The policy reversal follows a similar announcement last week on Deutsche Bank’s plans for the Middle East, where the bank intends to rebuild after a lengthy period of cost cutting and is hiring executives to help win debt and advisory deals.

In South Africa, the bank has named Gregory Scott as its new head of corporate finance coverage and plans to hire 26 people for that unit and in others such as fixed income and corporate treasury solutions, Ismail said.

Deutsche Bank entered the South African market in 1979 and opened a Johannesburg head office in 1998, offering corporate-finance advisory services, equities research and trading, foreign-exchange and fixed-income trading as well as global transactional banking.

Selective hiring

The U-turn follows Deutsche Bank’s announcement last June that it would terminate its advisory, corporate-broking and sponsor-services in South Africa, shedding up to 50 jobs.

Chief executive officer Christian Sewing aims to revive Deutsche Bank’s fixed-income trading unit, which reported seven successive quarters of declining revenue. This will partly be achieved through selective hiring after 1,135 front-office jobs were cut across the investment banking division last year.

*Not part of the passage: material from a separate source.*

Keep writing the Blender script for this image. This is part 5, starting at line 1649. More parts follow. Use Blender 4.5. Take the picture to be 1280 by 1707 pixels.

“We are not the traditional Deutsche Bank of old,” said Ismail. “We have reshaped the business and are redirecting resources to areas where we believe we can add most value to clients.”

Deutsche Bank was the fourth-biggest arranger of bond sales in sub-Saharan Africa in 2018, up three places from a year earlier, according to Bloomberg League Tables.

Despite the bank’s renewed push into South Africa, Ismail said clients are likely to hold off from making any major strategic decisions until the country’s political outlook is clear. President Cyril Ramaphosa needs more than 60% backing to have a clear mandate to implement his planned economic reforms.

“The South African election result in May will be a key factor to look out for in terms of the bank’s deal pipeline,” he said. “Clients are telling us they are in a ‘wait and see’ mode.”